Univision: After The LBO
More than a year after going private, Spanish-language media player must convert ratings success into revenue growth
By Joshua Hamerman August 18, 2008
When Spanish-language media giant Univision Communications was acquired by a five-member private equity consortium for $13.7 billion on March 29, 2007, the buyers paid a multiple that would be unheard of in today's market: 12 times debt-to-Ebitda.
Indeed, an M&A attorney who advised on the transaction says, "The company management got an excellent deal for shareholders, but banks aren't doing those types of deals right now."
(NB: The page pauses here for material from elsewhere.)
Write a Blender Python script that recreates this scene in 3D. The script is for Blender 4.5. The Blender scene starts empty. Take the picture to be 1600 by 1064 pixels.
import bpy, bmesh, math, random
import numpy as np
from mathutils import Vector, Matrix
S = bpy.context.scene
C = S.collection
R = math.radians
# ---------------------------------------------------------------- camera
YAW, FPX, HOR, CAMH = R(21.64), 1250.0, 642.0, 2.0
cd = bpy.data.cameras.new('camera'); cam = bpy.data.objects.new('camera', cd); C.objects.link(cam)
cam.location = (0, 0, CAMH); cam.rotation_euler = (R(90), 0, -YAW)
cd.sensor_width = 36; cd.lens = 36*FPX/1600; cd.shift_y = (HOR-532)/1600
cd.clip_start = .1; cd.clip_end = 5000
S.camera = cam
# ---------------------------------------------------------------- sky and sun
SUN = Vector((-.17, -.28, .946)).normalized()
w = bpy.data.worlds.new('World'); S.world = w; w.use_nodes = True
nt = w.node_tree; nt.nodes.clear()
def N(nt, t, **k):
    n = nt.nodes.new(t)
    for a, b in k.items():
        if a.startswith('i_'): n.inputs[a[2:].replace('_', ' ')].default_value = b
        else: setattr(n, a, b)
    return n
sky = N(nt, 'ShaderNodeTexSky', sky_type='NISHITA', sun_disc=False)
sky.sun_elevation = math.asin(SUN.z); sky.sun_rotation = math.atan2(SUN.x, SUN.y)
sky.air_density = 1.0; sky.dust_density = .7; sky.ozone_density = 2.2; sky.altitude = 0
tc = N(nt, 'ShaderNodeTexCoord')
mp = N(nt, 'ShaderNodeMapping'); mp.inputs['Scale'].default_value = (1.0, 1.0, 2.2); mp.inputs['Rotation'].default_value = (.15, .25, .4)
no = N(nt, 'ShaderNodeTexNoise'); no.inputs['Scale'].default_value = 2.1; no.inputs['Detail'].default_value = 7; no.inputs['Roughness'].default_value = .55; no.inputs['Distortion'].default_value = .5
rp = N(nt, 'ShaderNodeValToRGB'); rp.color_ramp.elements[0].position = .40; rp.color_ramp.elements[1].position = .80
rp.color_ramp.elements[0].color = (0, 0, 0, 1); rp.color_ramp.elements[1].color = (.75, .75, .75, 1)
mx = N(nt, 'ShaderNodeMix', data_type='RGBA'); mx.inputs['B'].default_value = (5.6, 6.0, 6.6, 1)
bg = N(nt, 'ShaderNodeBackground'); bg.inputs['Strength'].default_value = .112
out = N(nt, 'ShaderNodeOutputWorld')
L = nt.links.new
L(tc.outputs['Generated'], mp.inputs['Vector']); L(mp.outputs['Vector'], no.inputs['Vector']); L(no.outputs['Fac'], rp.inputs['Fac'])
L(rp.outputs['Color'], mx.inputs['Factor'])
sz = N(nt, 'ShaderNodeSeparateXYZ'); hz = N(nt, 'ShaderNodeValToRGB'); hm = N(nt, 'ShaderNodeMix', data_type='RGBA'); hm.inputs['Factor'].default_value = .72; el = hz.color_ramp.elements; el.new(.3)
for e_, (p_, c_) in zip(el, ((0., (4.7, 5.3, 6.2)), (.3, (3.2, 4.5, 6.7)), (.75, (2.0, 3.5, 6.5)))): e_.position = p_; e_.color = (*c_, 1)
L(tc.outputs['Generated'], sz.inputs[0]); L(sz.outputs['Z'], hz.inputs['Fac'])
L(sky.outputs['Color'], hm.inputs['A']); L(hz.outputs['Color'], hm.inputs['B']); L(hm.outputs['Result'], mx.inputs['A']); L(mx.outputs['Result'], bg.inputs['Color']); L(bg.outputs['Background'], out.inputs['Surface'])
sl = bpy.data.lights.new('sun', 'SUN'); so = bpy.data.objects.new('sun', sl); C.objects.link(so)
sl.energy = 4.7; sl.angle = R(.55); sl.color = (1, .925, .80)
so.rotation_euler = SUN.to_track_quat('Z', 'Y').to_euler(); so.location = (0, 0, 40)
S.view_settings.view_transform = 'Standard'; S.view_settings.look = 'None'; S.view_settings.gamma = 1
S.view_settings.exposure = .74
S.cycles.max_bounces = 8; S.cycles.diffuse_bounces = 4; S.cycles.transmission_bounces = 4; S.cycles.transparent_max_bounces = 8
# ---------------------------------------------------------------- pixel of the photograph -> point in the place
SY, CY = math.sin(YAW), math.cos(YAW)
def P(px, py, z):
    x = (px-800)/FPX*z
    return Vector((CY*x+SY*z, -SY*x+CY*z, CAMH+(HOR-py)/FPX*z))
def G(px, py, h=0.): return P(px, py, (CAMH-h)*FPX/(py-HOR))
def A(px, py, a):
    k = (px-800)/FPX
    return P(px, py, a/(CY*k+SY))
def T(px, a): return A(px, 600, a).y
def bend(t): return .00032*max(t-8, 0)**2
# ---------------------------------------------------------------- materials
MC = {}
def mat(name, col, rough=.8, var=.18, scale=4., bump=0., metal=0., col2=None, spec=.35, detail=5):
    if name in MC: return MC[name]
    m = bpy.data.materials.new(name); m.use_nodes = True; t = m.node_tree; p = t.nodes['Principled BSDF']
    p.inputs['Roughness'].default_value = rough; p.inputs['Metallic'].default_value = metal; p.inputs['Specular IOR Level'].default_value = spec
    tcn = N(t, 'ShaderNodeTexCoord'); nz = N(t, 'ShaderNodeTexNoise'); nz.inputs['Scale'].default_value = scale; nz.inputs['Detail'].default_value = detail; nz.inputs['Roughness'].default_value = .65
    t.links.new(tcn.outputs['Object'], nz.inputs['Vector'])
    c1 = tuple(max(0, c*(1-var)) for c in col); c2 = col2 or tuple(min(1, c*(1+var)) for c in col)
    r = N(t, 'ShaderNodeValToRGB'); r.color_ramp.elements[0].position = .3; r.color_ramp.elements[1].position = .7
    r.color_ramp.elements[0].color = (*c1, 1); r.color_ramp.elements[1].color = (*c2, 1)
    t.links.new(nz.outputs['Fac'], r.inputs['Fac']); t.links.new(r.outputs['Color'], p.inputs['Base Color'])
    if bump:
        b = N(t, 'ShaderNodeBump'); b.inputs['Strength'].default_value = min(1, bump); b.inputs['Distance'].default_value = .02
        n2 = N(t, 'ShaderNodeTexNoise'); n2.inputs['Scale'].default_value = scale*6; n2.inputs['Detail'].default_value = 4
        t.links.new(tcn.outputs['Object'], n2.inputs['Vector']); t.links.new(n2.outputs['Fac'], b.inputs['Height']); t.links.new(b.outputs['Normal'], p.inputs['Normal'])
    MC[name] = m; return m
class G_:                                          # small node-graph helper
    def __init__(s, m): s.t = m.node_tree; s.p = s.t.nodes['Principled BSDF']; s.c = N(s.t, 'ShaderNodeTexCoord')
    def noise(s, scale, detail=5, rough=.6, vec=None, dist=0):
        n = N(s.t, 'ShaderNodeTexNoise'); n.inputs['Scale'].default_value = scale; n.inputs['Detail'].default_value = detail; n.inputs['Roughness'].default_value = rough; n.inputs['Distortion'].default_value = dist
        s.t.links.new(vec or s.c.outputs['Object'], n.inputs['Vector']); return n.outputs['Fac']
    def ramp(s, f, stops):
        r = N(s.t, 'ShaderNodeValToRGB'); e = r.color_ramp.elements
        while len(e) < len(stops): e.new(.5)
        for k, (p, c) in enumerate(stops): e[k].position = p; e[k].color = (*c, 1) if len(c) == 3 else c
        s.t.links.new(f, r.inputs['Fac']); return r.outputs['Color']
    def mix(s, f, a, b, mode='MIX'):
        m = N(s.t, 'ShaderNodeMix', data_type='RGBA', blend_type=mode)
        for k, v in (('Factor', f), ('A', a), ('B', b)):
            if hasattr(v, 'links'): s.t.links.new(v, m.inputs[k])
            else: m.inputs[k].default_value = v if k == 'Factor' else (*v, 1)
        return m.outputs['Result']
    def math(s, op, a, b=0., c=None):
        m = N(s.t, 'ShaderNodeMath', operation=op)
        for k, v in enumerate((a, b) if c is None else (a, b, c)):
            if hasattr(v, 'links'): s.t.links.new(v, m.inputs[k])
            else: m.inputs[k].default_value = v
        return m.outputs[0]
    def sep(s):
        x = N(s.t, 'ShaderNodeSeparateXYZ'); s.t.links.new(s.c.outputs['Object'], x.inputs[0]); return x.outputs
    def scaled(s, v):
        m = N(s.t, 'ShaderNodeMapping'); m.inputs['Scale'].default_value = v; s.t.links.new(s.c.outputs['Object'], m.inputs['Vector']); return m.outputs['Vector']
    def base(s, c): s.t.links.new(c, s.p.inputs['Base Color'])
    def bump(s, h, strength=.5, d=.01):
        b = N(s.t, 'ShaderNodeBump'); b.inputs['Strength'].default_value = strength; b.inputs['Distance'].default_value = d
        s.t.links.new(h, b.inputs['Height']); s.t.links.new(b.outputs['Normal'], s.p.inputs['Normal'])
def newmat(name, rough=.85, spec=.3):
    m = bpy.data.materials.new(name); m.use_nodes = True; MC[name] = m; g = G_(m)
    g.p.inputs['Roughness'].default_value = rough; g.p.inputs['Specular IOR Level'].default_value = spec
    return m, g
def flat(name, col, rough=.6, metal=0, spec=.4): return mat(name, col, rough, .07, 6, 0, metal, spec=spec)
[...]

Adds Heather Goodchild, a primary credit analyst who covers Univision for Standard & Poor's, "When the deal closed, and even as the bidding was going on, it looked like an extraordinary price, so our view of the valuation has not changed. It was a very high price and the debt taken on is an extremely onerous burden."
That debt continues to plague Los Angeles-based Univision almost 17 months after it went private. As of June 30, the company's outstanding debt totaled $9.9 billion.
On Aug. 8, Univision announced its financial results for the second quarter and first half of 2008. The company reported a 4.3% drop in revenue during the quarter to $533.1 million from $557.3 million in the year-prior period. Univision also disclosed a 10.9% decrease in Ebitda during the quarter to $219.9 million from $246.8 million in 2007's second quarter.
On Aug. 11, Moody's Investors Service downgraded Univision's probability-of-default and corporate family ratings to B2 from B1, senior secured debt to B1 from Ba3, senior unsecured notes to Caa1 from B3, and senior secured second-lien asset sale bridge facility to Caa1 from B3. Univision remains on a Moody's review for another possible downgrade. According to the rating agency, the downgrade was prompted by the earnings announcement as well as the advertising market downturn, which has affected Univision and other media companies.
Moody's also downgraded Univision because the latter received less cash than it expected from the sale of its music division and other assets. Univision announced it would sell the subsidiary to Universal Music Group for $153 million in February, but only $113 million of that sum will be available upon closing. The company has a $500 million second-lien asset sale bridge loan which matures in March 2009.
"The most immediate challenge to paying off its debt is that there is a March 2009 maturity and a meaningful portion of that needs to be met with asset sales, but the asset sales are going very slowly," says Goodchild. Univision's two groups of assets with the largest amount of cash flow are station and property clusters in Las Vegas and San Diego, but they have not yet been put on the block.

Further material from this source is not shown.